The Kubernetes Contexts page (accessible via Settings > Kubernetes) displays the list of contexts defined in the kubeconfig
file, and you can switch the context from this page. For each context, it is displayed if the cluster is accessible, and, if so, how many pods and deployments are present in the context. This should help you make some cleanup from time to time in your kubeconfig
file, as these files tend to grow over time.
Moving from non-orchestrated containers to Kubernetes
Podman Desktop provides tools to help you move your usage of containers to Kubernetes.
Pushing local images to cluster's node
The first very helpful tool is to upload images stored in the local container engines to Kubernetes nodes. It is interesting to know that when you deploy a pod into a Kubernetes node, the images of the pod's containers will be either pulled from the corresponding registries, or, if an image is stored (cached) in the node's container engine, it will be used instead.

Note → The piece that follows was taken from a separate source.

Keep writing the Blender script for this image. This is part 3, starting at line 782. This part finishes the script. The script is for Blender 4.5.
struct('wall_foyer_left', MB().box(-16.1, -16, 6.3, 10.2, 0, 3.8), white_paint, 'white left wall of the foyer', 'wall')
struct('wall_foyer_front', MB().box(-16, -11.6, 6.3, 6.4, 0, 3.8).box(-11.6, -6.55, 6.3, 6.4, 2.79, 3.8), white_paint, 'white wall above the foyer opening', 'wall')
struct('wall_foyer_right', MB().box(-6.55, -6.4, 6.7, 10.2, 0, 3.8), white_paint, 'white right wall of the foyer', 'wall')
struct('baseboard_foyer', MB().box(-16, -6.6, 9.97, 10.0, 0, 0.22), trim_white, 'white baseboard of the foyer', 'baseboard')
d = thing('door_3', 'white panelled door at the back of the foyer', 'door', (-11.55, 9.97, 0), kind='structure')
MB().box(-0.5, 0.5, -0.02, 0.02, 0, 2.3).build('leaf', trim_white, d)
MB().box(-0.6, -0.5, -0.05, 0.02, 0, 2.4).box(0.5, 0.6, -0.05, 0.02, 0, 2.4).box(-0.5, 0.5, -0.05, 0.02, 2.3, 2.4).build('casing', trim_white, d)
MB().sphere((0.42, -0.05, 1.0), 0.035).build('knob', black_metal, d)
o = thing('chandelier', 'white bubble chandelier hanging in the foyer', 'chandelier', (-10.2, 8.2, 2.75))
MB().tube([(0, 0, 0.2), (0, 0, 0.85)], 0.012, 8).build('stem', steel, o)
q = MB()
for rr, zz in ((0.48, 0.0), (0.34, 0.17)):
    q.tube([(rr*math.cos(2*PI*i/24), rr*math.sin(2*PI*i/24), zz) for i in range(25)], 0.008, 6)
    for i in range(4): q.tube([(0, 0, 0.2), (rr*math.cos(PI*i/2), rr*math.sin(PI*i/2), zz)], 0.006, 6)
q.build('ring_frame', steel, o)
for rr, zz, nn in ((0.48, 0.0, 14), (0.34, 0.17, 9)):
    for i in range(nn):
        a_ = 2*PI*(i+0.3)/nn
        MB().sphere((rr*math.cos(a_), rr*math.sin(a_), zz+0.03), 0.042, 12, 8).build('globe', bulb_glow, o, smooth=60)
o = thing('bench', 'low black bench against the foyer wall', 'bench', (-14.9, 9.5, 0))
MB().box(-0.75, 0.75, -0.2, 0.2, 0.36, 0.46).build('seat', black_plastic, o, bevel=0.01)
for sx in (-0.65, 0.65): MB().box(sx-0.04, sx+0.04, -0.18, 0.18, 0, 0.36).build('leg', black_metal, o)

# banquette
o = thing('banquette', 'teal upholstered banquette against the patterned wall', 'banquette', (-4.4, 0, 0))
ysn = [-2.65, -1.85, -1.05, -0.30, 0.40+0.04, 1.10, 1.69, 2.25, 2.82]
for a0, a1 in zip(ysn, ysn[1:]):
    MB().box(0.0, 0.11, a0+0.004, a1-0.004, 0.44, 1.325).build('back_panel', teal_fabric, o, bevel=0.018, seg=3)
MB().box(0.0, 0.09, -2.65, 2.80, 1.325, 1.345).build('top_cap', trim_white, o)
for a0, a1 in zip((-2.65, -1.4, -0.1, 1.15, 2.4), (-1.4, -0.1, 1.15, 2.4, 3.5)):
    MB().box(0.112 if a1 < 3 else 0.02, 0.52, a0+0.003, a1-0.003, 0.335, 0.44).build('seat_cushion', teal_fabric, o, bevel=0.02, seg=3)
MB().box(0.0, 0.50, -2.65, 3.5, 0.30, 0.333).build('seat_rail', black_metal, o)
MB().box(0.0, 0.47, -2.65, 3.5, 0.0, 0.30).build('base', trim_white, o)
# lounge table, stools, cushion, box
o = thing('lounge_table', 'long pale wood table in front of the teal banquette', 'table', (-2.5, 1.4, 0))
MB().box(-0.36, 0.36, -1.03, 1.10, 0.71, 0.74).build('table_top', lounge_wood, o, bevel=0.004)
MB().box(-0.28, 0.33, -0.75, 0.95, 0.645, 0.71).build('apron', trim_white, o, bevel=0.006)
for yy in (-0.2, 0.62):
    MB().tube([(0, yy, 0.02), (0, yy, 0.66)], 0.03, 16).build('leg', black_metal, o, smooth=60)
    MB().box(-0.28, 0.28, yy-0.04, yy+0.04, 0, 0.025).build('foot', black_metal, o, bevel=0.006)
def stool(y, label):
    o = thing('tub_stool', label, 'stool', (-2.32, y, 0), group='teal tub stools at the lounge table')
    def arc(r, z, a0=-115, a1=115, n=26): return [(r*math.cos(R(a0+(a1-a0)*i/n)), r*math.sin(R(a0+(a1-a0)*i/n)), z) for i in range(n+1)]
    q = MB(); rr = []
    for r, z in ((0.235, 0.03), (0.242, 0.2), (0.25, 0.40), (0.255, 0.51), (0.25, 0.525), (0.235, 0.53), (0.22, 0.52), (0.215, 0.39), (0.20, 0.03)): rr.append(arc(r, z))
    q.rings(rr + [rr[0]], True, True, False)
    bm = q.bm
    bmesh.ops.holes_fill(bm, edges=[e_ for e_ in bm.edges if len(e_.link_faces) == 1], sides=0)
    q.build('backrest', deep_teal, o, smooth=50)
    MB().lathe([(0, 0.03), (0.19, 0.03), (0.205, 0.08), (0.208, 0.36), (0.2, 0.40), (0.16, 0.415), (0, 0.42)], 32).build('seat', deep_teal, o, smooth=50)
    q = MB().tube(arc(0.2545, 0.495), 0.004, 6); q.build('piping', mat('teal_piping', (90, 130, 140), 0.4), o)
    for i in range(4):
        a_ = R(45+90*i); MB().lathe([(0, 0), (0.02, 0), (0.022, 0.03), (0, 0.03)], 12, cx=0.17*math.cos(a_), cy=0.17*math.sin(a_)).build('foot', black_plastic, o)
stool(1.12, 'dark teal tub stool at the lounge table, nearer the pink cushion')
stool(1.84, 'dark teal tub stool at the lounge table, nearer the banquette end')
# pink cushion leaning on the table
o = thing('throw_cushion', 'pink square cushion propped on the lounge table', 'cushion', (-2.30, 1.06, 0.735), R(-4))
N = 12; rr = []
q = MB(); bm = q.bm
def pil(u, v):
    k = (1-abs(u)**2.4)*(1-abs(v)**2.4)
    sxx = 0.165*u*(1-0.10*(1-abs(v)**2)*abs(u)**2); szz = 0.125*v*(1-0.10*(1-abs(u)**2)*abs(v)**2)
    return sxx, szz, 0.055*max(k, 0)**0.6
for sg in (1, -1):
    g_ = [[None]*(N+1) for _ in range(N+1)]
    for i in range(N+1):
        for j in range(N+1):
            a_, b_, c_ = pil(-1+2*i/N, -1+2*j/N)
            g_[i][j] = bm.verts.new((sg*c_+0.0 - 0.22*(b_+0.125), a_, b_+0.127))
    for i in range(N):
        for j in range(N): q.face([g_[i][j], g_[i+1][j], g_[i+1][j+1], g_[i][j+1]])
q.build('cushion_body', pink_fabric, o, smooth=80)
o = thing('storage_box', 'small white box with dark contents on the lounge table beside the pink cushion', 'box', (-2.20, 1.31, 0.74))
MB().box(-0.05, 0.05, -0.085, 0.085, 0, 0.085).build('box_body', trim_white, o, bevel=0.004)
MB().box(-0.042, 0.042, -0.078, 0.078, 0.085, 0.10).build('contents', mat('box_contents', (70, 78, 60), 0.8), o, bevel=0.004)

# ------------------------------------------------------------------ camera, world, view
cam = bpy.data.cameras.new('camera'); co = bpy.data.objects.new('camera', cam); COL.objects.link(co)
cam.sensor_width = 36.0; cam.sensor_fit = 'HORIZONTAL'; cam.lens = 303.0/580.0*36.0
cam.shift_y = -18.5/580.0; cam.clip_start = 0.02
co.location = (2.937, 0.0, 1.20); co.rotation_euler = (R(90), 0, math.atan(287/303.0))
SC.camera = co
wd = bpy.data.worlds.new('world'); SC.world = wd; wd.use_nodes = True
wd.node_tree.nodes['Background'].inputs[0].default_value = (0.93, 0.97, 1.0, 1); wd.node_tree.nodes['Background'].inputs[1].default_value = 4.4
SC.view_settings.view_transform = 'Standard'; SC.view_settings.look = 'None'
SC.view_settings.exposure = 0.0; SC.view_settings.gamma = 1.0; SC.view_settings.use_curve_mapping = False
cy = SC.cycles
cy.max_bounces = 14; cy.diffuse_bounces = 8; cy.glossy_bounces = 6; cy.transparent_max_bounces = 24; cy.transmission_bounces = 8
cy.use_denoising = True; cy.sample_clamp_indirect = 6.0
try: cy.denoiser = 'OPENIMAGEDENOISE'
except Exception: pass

In addition to saving bandwidth, this feature is particularly helpful for images built locally: you don't have to push them to a specific registry (and, if you don't want to rely on a third-party registry, you don't have to manage your own registry), you just need to have it stored in the container engine of the node of the Kubernetes cluster. You will be able to do this from the Images List page in the Actions menu for an image. In this menu, an entry for each kind of cluster should be present to push the image to a cluster of this kind (Figure 15).

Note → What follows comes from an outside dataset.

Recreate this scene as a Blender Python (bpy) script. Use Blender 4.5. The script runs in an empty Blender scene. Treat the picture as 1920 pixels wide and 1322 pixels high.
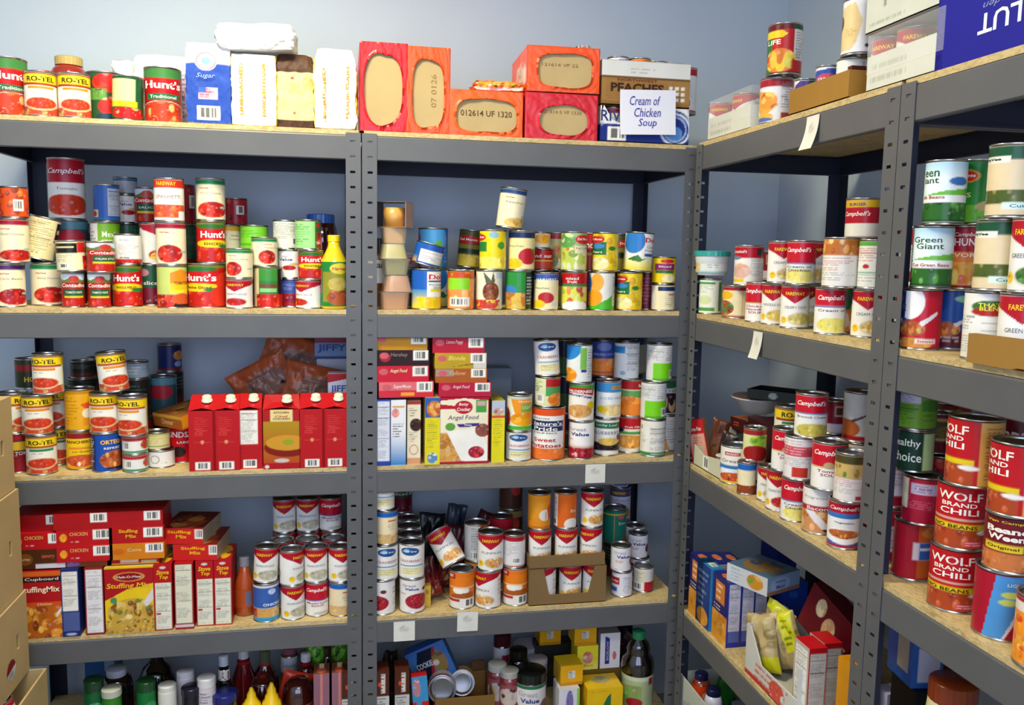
import bpy, math, random
import numpy as np
from mathutils import Vector, Matrix, Euler
PI = math.pi
scene = bpy.context.scene
COL = bpy.data.collections.new('pantry'); scene.collection.children.link(COL)
# ------------------------------------------------------------------ camera
F_PX, YAW, PITCH, ROLL = 1615.6, .19603, -.11271, .01812
CAM = np.array([-.0507, -2.2753, 1.5335])
def _basis():
    cy, sy, cp, sp, cr, sr = math.cos(YAW), math.sin(YAW), math.cos(PITCH), math.sin(PITCH), math.cos(ROLL), math.sin(ROLL)
    fwd = np.array([sy*cp, cy*cp, sp]); right = np.array([cy, -sy, 0.]); up = np.cross(right, fwd)
    return right*cr+up*sr, -right*sr+up*cr, fwd
RR, UU, FF = _basis()
def proj(x, y, z):
    v = np.array([x, y, z])-CAM; d = v@FF
    return 960+F_PX*(v@RR)/d, 661-F_PX*(v@UU)/d
def ray(px, py):
    return RR*(px-960)/F_PX-UU*(py-661)/F_PX+FF
def on_z(px, py, z):
    r = ray(px, py); t = (z-CAM[2])/r[2]; return CAM+r*t
def on_y(px, py, y):
    r = ray(px, py); t = (y-CAM[1])/r[1]; return CAM+r*t
def on_x(px, py, x):
    r = ray(px, py); t = (x-CAM[0])/r[0]; return CAM+r*t
cam = bpy.data.cameras.new('camera'); co = bpy.data.objects.new('camera', cam); COL.objects.link(co)
cam.sensor_width = 36; cam.lens = 36*F_PX/1920; cam.clip_start = .02
M4 = Matrix(((RR[0], UU[0], -FF[0], CAM[0]), (RR[1], UU[1], -FF[1], CAM[1]), (RR[2], UU[2], -FF[2], CAM[2]), (0, 0, 0, 1)))
co.matrix_world = M4; scene.camera = co
# ------------------------------------------------------------------ constants of the place
Z = {1: 1.83, 2: 1.3718, 3: .9545, 4: .5338, 5: .165}
HB = .0616; BT = .012
SURF = {k: v+BT for k, v in Z.items()}
XC, YC, DP, W = .891, -.042, .4325, .914
YSEAM = -.914
WALL_Y = .462; WALL_X = 1.405
# ------------------------------------------------------------------ helpers
def hexlin(h):
    h = h.lstrip('#')
    if len(h) == 3: h = ''.join(c*2 for c in h)
    c = np.array([int(h[i:i+2], 16)/255 for i in (0, 2, 4)])
    return np.where(c <= .04045, c/12.92, ((c+.055)/1.055)**2.4)
def link(o, parent=None):
    COL.objects.link(o)
    if parent: o.parent = parent
    return o
def mobj(name, me, parent=None):
    return link(bpy.data.objects.new(name, me), parent)
def empty(name, loc=(0, 0, 0), rot=(0, 0, 0)):
    o = bpy.data.objects.new(name, None); o.empty_display_size = .03; COL.objects.link(o)
    o.location = loc; o.rotation_euler = rot; return o
def tag(o, label=None, cat=None, group=None, kind=None):
    if label: o['label'] = label
    if cat: o['category'] = cat
    if group: o['group'] = group
    if kind: o['kind'] = kind
    return o
def mesh(name, V, F, mats=(), fm=None, smooth=False, cols=None):
    me = bpy.data.meshes.new(name); me.from_pydata([tuple(map(float, v)) for v in V], [], F)
    for m in mats: me.materials.append(m)
    if fm is not None: me.polygons.foreach_set('material_index', fm)
    if smooth is True: me.polygons.foreach_set('use_smooth', [True]*len(F))
    elif smooth: me.polygons.foreach_set('use_smooth', smooth)
    if cols is not None:
        a = me.color_attributes.new('Col', 'FLOAT_COLOR', 'POINT')
        c = np.ones((len(V), 4), np.float32); c[:, :3] = cols; a.data.foreach_set('color', c.ravel())
    me.update(); return me
class MB:
    def __init__(s): s.v = []; s.f = []; s.m = []; s.s = []; s.c = []
    def add(s, V, F, m=0, sm=False, c=None):
        b = len(s.v); V = [tuple(v) for v in V]; s.v += V; s.f += [tuple(i+b for i in f) for f in F]
        s.m += [m]*len(F); s.s += [sm]*len(F)
        if c is None: c = (1, 1, 1)
        c = np.asarray(c, float)
        if c.ndim == 1: c = np.tile(c, (len(V), 1))
        s.c.append(c)
    def box(s, x0, x1, y0, y1, z0, z1, m=0, T=None, c=None):
        V = [(x, y, z) for z in (z0, z1) for y in (y0, y1) for x in (x0, x1)]
        if T: V = [tuple(T @ Vector(v)) for v in V]
        s.add(V, [(0, 2, 3, 1), (4, 5, 7, 6), (0, 1, 5, 4), (2, 6, 7, 3), (0, 4, 6, 2), (1, 3, 7, 5)], m, False, c)
    def lathe(s, prof, n=40, m=0, sm=True, T=None, c=None, cap0=False, cap1=False):
        V = []; F = []
        for r, z in prof:
            for i in range(n):
                a = 2*PI*i/n; V.append((r*math.sin(a), -r*math.cos(a), z))
        for k in range(len(prof)-1):
            for i in range(n):
                j = (i+1) % n; F.append((k*n+i, k*n+j, (k+1)*n+j, (k+1)*n+i))
        if cap0: F.append(tuple(range(n-1, -1, -1)))
        if cap1: F.append(tuple((len(prof)-1)*n+i for i in range(n)))
        if T: V = [tuple(T @ Vector(v)) for v in V]
        s.add(V, F, m, sm, c)
    def build(s, name, mats, parent=None, col=True):
        me = mesh(name, s.v, s.f, mats, s.m, s.s, np.concatenate(s.c) if col else None)
        return mobj(name, me, parent) if parent is not False else me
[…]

Deploying a local container to a Kubernetes context
Another very helpful tool is to "copy" a container running in a local container engine to a Kubernetes cluster by creating a pod running this container in the cluster. To do this, you can choose a container in the Containers List page and select the Deploy to Kubernetes action, as shown in Figure 16. This shows you the Kubernetes manifest that has been generated, which will be used to create the pod in the cluster, and lets you select a few options. After clicking the Deploy button, the Kubernetes manifest will be "applied" to the cluster, and you should be able to see the created pod in the Pods List page.
Managing Kubernetes resources
In the Pods List page, you will see both the pods managed by Podman and the pods running in the current Kubernetes context, the Environment column displaying where each pod is running. By clicking the name of a Kubernetes pod, you will access the details of the pod, including the logs of the pod's containers streamed in real-time, a summary of the pod specification and status, and the possibility to access an interactive shell within the containers of the pod (for containers providing an sh
or bash
shell). In the Deployments, Services, and Ingresses & Routes pages, you will see the corresponding resources existing in the current Kubernetes context.
Conclusion
Podman Desktop is extensible. In fact, most of the features we have seen in this article are provided by extensions. An API is provided to write extensions in JavaScript or TypeScript. Extensions can register providers (authentication, registry, Kubernetes, containers, CLI tool, etc.), listen to events (on images, containers, pods, etc.), contribute entries to menus (tray menu, status bar, contextual menus), and render a complete UI through a web view provided by the API. Many extensions already exist, and many more are expected to come, which will make Podman Desktop a top choice among developers working with containers.